Art Neville, membro fundador dos históricos Meters e também dos Neville Brothers, verdadeiras instituições soul-funk americanas nascidas em Nova Orleães, morreu aos 81 anos. Kent Sorrell, manager de Art Neville há muitos anos, confirmou a notícia à revista norte-americana
Rolling Stone: “Foi pacífica. Ele faleceu em casa com a sua adorada mulher Lorraine ao seu lado. Ele tocou por todo o mundo muitas vezes, mas voltou sempre para casa, em Valence Street”.
Os álbuns que os Meters lançaram entre 1969 e 1977 são incontornáveis marcos na história musical americana e verdadeiras pérolas da essencial discografia funk, fonte de inúmeros samples para artistas tão diversos quanto Aaliyah e Amerie, 2Pac, Gang Starr, A Tribe Called Quest, Ice Cube, N.W.A. ou,
entre tantos outros, Public Enemy, prova de que o hip hop bebeu abundantemente na música que Art, juntamente com o irmão Cyrill e ainda o baixista George Porter, Jr., o baterista Zigaboo Modeliste e o guitarrista Leo Nocentelli criaram como Meters.
Além de editarem fundamentais álbuns como
Look-Ka Py Py (1969),
Struttin’ (1970), ou
Fire on the Bayou (1975), os Meters funcionaram ainda como banda de suporte de artistas como Lee Dorsey, Professor Longhair, Dr. John — que faleceu no passado mês de Junho –, Robert Palmer ou Allen Toussaint, tendo por isso mesmo uma discografia ainda mais alargada. As inovações rítmicas dos Meters, que incorporaram na sua leitura do r&b americano a tradição singular da
second line de Nova Orleães (os ritmos tocados pelas populares
marching bands da cidade e que são um dos pilares da música aí originada, do jazz ao rhythm and blues), ombreiam com as que foram preconizadas por James Brown e revelaram-se, por isso mesmo, tremendamente influentes em toda a música negra urbana criada da década de 70 em diante. Os Meters foram agraciados em 2018 com um Grammy em reconhecimento da sua brilhante carreira.
Pianista, Art Neville depois juntou forças com os irmãos Cyril, Aaron, Charles e Ivan na criação dos Neville Brothers, em 1977. A raiz do grupo foi a gravação do álbum dos Wild Tchoupitoulas, grupo do Big Chief Jolly, tio dos irmãos Neville, de seu verdadeiro nome George Landry.
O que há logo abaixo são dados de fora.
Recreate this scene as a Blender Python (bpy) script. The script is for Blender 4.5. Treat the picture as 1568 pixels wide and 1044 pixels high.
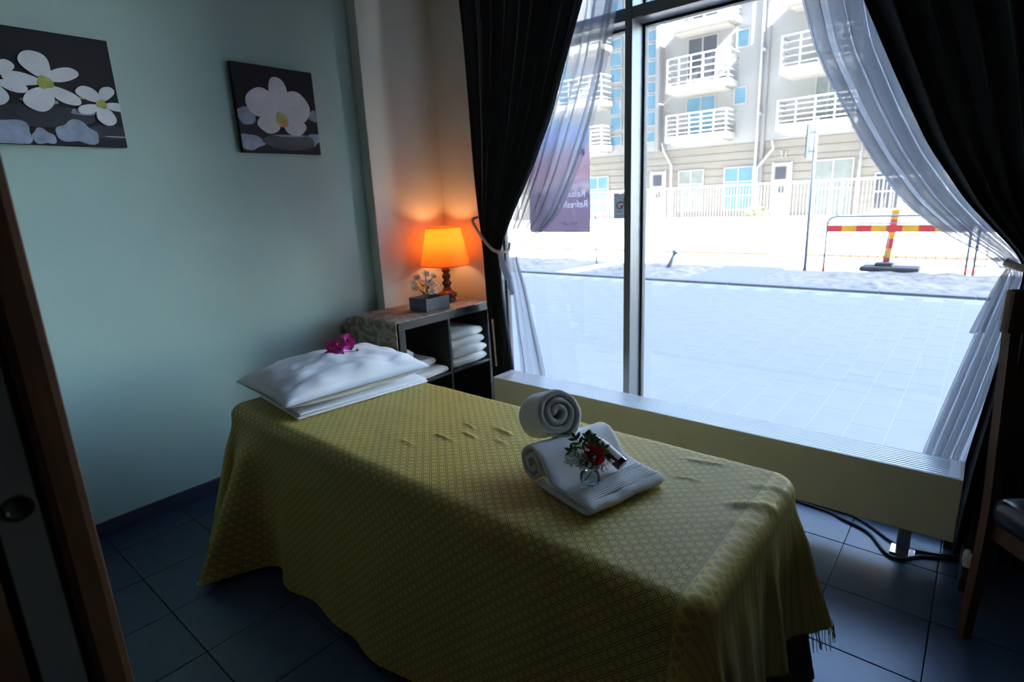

Os Wild Tchoupitoulas são uma manifestação da tradição particular do Mardi Gras de Nova Orleães, em que várias trupes se mascaram de índios assumindo fantasiosas identidades tribais — neste caso os Tchoupitoulas… — de forma a celebrarem o Carnaval.
Os Neville Brothers recriaram de certa forma o álbum dos Meters
Fire on The Bayou quando editaram o similarmente titulado
Fiyo on The Bayou em 1981, álbum em que participou uma então muito jovem Whitney Houston, ao lado da sua mãe, Cissy. Entre 1978 e 2004, a banda editou 10 álbuns, tendo sido bastas vezes aclamada pela crítica e celebrada como uma verdadeira instituição de Nova Orleães.
Art Neville nunca editou álbuns em nome próprio, mas antes da criação dos Meters, logo em 1957, lançou o seu single de estreia, “The Whiffenpoof Song”, tendo editado vários outros temas nesse formato até à estreia dos Meters, em 1969. Foram, portanto, mais de seis décadas de história musical para Art Neville.
Numa entrevista citada no obituário da Rolling Stone, Art Neville explicou que nunca pensou abandonar a música durante todo esse tempo e que sempre teve uma cândida aceitação dos altos e baixcos de uma carreira tão longa: “Podem levar-me de ambulância, carregar-me para cima do palco… dêem-me um microfone, um espelho para ver as pessoas… Tenho feito isto toda a minha vida. Adoro isto. Mesmo as partes más, as partes de que eu não gostei… Acho que percebi que é assim mesmo que as coisas acontecem às vezes. Temos que as aceitar”.